Assignments for the current battery swap-out EVAs were announced earlier this month, with Koch and Meir taking the fourth of five planned outings. Both women were expected to participate in three EVAs each. It is not yet known when the remaining three battery installation spacewalks will be carried out.

Work to replace the space station’s solar array batteries started with an initial set of spacewalks in 2017.

The station is equipped with eight huge solar array wings arranged in pairs, four on each end of the power truss. Each pair of wings is equipped with an integrated electronics assembly, or IEA, that originally were loaded with 12 nickel-hydrogen batteries each to provide electricity when the lab complex flies through Earth’s shadow.

To keep the station operating at peak efficiency through the 2020s, NASA is in the process of replacing all 48 of the original batteries with 24 of the more powerful lithium-ion models, along with circuit-completing “adapter plates” that take the place of batteries that were removed but not replaced.

Each solar wing and IEA services two of the station’s eight electrical channels and each channel features three components known as battery charge-discharge units, or BCDUs, that control recharging when the station is in sunlight.

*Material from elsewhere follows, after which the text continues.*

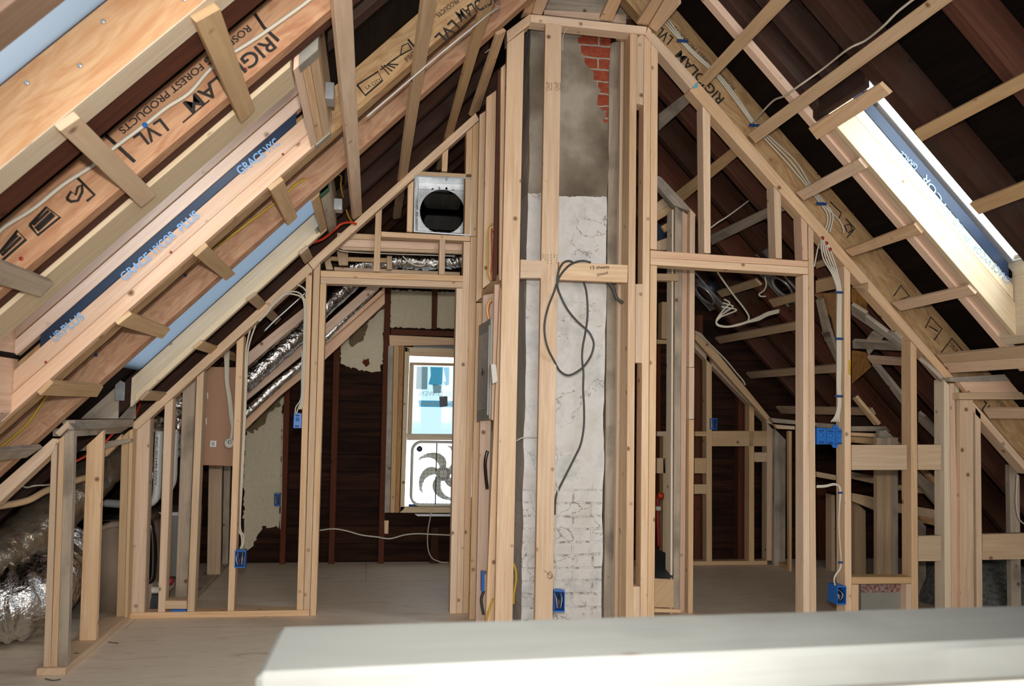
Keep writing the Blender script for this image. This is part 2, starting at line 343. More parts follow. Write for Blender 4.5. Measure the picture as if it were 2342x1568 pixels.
def tube_bm(bm, path, r, seg=8, rf=None):
    prev = None; nrm = None; rings = []
    for i, p in enumerate(path):
        t = (path[min(i+1, len(path)-1)]-path[max(i-1, 0)]).normalized()
        if nrm is None: nrm = t.orthogonal().normalized()
        nrm = (nrm-t*nrm.dot(t)).normalized(); bn = t.cross(nrm)
        ring = []
        for k in range(seg):
            a = 2*math.pi*k/seg; rr = r*(rf(i, k) if rf else 1)
            ring.append(bm.verts.new(p+(nrm*math.cos(a)+bn*math.sin(a))*rr))
        if prev:
            for k in range(seg): bm.faces.new((prev[k], prev[(k+1) % seg], ring[(k+1) % seg], ring[k]))
        prev = ring; rings.append(ring)
    bm.faces.new(rings[0][::-1]); bm.faces.new(rings[-1])
def tube(parent, name, pts, r, mat, label=None, seg=8, n=8, rf=None, straight=False):
    bm = bmesh.new(); pts = [Vector(p) for p in pts]
    tube_bm(bm, pts if straight else cr(pts, n), r, seg, rf)
    bmesh.ops.recalc_face_normals(bm, faces=bm.faces[:]); me = bpy.data.meshes.new(name); bm.to_mesh(me); bm.free(); smooth(me)
    return link(name, me, mat, parent, label)
def cable(parent, name, t, pts, mat, r=.0042, Y=None, pl=None, label=None, **k):
    P = []
    for q in pts:
        px = Q(t, q[:2])[0]; P.append(un(px, ('Y', q[2]) if len(q) > 2 else (pl or ('Y', Y))))
    return tube(parent, name, P, r, mat, label, **k)
def lathe(parent, name, c, axis, prof, mat, seg=24, label=None):
    axis = Vector(axis).normalized(); u = axis.orthogonal().normalized(); v = axis.cross(u); bm = bmesh.new(); prev = None
    for h, r in prof:
        ring = [bm.verts.new(Vector(c)+axis*h+(u*math.cos(a)+v*math.sin(a))*r) for a in (2*math.pi*k/seg for k in range(seg))]
        if prev:
            for k in range(seg): bm.faces.new((prev[k], prev[(k+1) % seg], ring[(k+1) % seg], ring[k]))
        else: bm.faces.new(ring[::-1])
        prev = ring
    bm.faces.new(prev); bmesh.ops.recalc_face_normals(bm, faces=bm.faces[:]); me = bpy.data.meshes.new(name); bm.to_mesh(me); bm.free(); smooth(me)
    return link(name, me, mat, parent, label)
def text(parent, s, pl, q0, q1, hpx, mat='ink', name='lettering', lift=.0015, flip=False, fit=True):
    """lettering laid on a plane, baseline from pixel q0 to pixel q1, hpx letter height in pixels"""
    cu = bpy.data.curves.new('t', 'FONT'); cu.body = s; cu.size = 1; cu.offset = .018 if hpx > 15 else .006; o = bpy.data.objects.new('t', cu); COL.objects.link(o)
    dg = bpy.context.evaluated_depsgraph_get(); me = bpy.data.meshes.new_from_object(o.evaluated_get(dg)); bpy.data.objects.remove(o)
    P0, P1 = un(q0, pl), un(q1, pl); d = (P1-P0); Lg = d.length; d.normalize(); nn = AX[pl[0]]
    up = d.cross(nn) if not flip else nn.cross(d)
    if pl[0] == 'Y' or True:
        # choose the side so that letters read the right way round when seen from the camera
        nv = (EYE-P0); nv = nn if nn.dot(nv) > 0 else -nn
        up = nv.cross(d)
        if flip: up = -up
    mm = sum((abs(v.co.x) for v in me.vertices), 0); xs = [v.co.x for v in me.vertices]; w = max(xs)-min(xs); x0 = min(xs)
    hh = hpx*((P0+P1)/2-EYE).dot(fw)/F/.7
    for v in me.vertices:
        x, y = (v.co.x-x0)/w*Lg, v.co.y*hh; v.co = P0+d*x+up*y+nv*lift
    return link(name, me, mat, parent)
def deck(name, side, xs, ys, holes, off, th, mat):
    m_, c_, k_, nv = (ML, CL, KL, NL) if side == 'L' else (MR, CR, KR, NR)
    f = lambda x, y: Vector((x, y, m_*x+c_+off/k_)); parts = []
    for i in range(len(xs)-1):
        for j in range(len(ys)-1):
            cx, cy = (xs[i]+xs[i+1])/2, (ys[j]+ys[j+1])/2
            if any(a < cx < b_ and c < cy < d for a, b_, c, d in holes): continue
            parts.append(([f(xs[i], ys[j]), f(xs[i+1], ys[j]), f(xs[i+1], ys[j+1]), f(xs[i], ys[j+1])], nv*th))
    return merge(name, parts, mat)
# ================================================================== SETTING
def setting(o): return tag(o, None, kind='structure')
NB = -2.6                                                       # wall behind the camera
fl = box(None, 'floor', (-4.2, NB, -.03), (5.6, YG+.1, 0), 'floor', bev=0); setting(fl)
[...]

Located in the IEA adjacent to the batteries they control, the BCDUs also deliver stored power when the lab is in Earth’s shadow, discharging the batteries in the process. Each BCDU controls the charging/discharging of two nickel-hydrogen batteries or one lithium-ion battery/adapter plate.

One set of six lithium-ion batteries and adapter plates was installed in 2017 and a second set last March, taking care of the space station’s right and left inboard arrays respectively. The third set of six is being installed on the far left side of the truss, a segment known as port 6 or P6 for short. A final set will be installed for the far right-side arrays — S6 — next year.

“It’s an ongoing maintenance operation, it’s one we put in place several years ago with the purchase of the lithium-ion batteries, stepping up the technology,” Todd said before the earlier spacewalks.

“Just like your rechargeable batteries at home, eventually over time they’re not going to recharge as well, they’re not going to hold as much charge. Over the life of station, we knew this was going to happen, we knew the batteries were going to have to be replaced.”

During spacewalks Oct. 6 and 11, Koch and Morgan removed six nickel-hydrogen batteries from power channel 2B in the P6 integrated electronics assembly and replaced them with three lithium-ion batteries and three adapter plates. Batteries and adapters for power channel 4B were to be installed during three additional spacewalks Oct. 16, 21 and 25.

But after the second battery swap spacewalk last Friday, flight controllers noticed one of the three BCDUs in the power channel 2B electronics unit had malfunctioned. There was no immediate impact and no equipment had to be shut down. But the channel is producing 4 to 5 kilowatts less power than expected from a set of new batteries and a subsequent failure could trigger at least some equipment shutdowns.

A similar failure occurred last March after new batteries were installed in the inboard port 4 IEA. In that case, the station’s robot arm was used install a replacement. The failure was considered a random incident at the time, but now that a second BCDU has failed in a similar manner, NASA managers want to make sure they fully understand the issue before proceeding with battery installation.